Programme werden auf Monate, wenn nicht auf Jahre voraus geplant. Da kann es nur Zufall sein, wenn das Belcea Quartet im Mozartsaal des Wiener Konzerthauses just zu einer Zeit, in der die russische Politik auf dem Prüfstand steht, eine russisch dominierte Zusammenstellung bringt. Gewiss, Anton Weberns Langsamer Satz für Streichquartett, mit dem der Abend begann, hat keine russische Note. Er demonstriert vielmehr den Weg des Komponisten von der Spätromantik zur kommenden Dodekaphonie, wie man in dieser betont subtilen Darstellung hören konnte.
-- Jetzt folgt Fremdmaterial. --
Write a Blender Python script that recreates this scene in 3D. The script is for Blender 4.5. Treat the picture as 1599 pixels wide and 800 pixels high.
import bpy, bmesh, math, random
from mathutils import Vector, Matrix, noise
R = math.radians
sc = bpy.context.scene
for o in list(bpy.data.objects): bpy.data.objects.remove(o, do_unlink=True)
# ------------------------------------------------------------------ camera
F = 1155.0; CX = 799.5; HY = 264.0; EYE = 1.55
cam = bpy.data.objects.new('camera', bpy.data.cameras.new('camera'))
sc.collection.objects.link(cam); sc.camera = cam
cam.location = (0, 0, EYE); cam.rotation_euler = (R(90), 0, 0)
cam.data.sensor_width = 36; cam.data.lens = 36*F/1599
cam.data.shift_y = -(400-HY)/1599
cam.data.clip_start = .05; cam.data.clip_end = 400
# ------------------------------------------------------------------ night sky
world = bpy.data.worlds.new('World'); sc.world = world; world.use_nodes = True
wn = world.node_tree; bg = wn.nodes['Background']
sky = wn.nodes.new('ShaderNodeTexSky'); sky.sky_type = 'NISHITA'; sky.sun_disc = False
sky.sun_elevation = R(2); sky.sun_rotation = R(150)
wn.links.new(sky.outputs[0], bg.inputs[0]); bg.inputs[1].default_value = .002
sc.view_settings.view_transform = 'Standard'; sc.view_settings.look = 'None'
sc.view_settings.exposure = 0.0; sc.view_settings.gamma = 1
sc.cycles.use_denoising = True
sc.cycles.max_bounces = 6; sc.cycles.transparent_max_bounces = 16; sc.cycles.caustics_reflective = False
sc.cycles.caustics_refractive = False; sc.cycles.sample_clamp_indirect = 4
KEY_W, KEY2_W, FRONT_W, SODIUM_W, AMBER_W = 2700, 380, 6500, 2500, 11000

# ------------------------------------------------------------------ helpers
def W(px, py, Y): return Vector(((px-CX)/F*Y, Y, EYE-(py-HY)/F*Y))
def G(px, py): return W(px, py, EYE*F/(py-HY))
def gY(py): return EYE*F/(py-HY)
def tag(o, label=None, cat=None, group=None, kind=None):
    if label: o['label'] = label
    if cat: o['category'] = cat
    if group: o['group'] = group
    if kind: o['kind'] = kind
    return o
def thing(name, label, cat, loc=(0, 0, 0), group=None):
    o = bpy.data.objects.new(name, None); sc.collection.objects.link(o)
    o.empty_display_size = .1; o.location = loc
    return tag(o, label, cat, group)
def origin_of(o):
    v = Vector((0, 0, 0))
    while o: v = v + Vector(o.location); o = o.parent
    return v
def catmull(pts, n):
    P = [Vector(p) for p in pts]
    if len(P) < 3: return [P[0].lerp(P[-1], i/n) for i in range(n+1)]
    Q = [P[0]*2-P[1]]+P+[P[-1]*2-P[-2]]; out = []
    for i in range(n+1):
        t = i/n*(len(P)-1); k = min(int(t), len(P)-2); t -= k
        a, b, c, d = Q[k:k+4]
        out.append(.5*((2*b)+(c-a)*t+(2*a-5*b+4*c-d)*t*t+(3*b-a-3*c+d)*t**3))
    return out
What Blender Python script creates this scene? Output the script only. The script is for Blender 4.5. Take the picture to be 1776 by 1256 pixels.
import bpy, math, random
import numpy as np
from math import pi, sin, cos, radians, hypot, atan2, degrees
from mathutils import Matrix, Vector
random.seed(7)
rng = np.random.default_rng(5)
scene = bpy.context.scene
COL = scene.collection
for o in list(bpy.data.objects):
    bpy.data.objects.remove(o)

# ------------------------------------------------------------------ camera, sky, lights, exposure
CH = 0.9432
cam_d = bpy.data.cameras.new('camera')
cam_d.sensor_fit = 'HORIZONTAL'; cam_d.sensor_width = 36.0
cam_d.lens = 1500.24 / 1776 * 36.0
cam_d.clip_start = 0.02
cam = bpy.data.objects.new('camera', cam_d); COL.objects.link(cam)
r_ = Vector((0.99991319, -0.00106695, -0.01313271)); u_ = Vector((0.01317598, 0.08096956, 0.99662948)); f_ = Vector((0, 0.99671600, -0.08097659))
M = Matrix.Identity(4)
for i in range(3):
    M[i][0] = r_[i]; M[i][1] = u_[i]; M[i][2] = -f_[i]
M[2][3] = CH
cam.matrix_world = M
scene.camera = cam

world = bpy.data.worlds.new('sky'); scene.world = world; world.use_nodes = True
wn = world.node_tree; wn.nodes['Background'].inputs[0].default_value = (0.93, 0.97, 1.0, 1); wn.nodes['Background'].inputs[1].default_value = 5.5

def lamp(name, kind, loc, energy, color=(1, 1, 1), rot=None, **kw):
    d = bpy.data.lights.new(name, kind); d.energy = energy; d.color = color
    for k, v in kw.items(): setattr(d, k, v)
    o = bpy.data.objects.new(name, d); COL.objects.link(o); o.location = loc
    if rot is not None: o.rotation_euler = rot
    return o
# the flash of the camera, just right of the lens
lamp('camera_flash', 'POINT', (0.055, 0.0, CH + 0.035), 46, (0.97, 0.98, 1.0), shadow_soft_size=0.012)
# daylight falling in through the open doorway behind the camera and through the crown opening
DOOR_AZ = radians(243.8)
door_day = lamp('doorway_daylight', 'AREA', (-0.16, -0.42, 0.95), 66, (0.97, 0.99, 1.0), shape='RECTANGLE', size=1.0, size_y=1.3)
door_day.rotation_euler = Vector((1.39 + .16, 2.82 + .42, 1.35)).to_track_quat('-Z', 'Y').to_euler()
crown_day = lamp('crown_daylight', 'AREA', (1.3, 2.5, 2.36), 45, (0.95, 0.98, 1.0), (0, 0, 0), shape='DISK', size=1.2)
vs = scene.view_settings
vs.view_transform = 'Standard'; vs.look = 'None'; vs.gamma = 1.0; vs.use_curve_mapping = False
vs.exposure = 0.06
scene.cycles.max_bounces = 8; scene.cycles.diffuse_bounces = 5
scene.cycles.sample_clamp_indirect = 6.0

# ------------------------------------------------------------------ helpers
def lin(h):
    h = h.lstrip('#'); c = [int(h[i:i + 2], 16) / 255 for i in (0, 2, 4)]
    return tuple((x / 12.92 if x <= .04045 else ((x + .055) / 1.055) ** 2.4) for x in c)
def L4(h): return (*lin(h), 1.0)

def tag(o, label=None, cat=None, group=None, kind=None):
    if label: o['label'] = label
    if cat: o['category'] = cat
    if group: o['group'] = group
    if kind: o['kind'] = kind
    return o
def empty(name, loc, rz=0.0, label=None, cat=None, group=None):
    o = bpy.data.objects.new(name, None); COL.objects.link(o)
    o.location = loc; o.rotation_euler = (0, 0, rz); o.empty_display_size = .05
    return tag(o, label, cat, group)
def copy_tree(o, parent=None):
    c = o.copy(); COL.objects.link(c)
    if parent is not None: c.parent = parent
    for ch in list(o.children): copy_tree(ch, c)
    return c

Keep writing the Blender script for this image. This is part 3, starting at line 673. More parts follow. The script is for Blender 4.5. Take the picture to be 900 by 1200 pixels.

Auch ein Hinweis des Quartetts in eigener Sache: Es wird sich zu seinem 20-Jahr-Jubiläum im Herbst 2015 vorrangig mit dem Quartettschaffen Weberns befassen.

Auf Anregung des Gesandten

Russisch wurde es erst danach: Beethoven hat sein Opus 59 auf Anregung des russischen Gesandten am Wiener Hof, dem Grafen Andrej Rasumowsky, geschrieben und ihm auch gewidmet, und er hat russische Motive eingearbeitet. Wenn auch in einer sehr individuellen Form. So ließ er sich beim ersten der drei Quartette (in C-Dur) von einem russischen Klagelied inspirieren, das er zum Ausgangspunkt für ein tänzerisch dahinwirbelndes Finale nahm, das die Belceas furios vorgeigten. Packend in den Details und in der großen Linie gelangen auch die übrigen raschen Sätze. Nicht ganz auf diesem Niveau erstand das Adagio molto e mesto, bei dem sich die von der souveränen Corina Belcea angeführten, ebenso makellos phrasierenden Herren Axel Schacher, Krzsztof Chorzelski und Antoine Lederlin zu sehr auf die plastische Ausformung von Einzelheiten konzentrierten, dabei den Blick auf das Ganze etwas vernachlässigten.

Den so mitreißenden wie gedankenvollen Ausklang bildete Schostakowitschs g-Moll-Klavierquintett Opus 57. Was nicht allein am perfekten Spiel der Quartettisten lag, sondern ebenso am (viel zu selten in Wien gastierenden) Piotr Anderszewski. Er schöpfte nicht nur die brillanten Möglichkeiten seines Parts aus, sondern fügte sich ebenso selbstverständlich in das Ensemble, um die anderen zur Geltung kommen zu lassen. Seinen Kollegen Clifford Curzon hat man einst als zum Kammermusiker gesteigerten Solisten bezeichnet. Spätestens mit dieser Schostakowitsch-Interpretation darf man Anderszewski einen seiner legitimen Nachfolger nennen.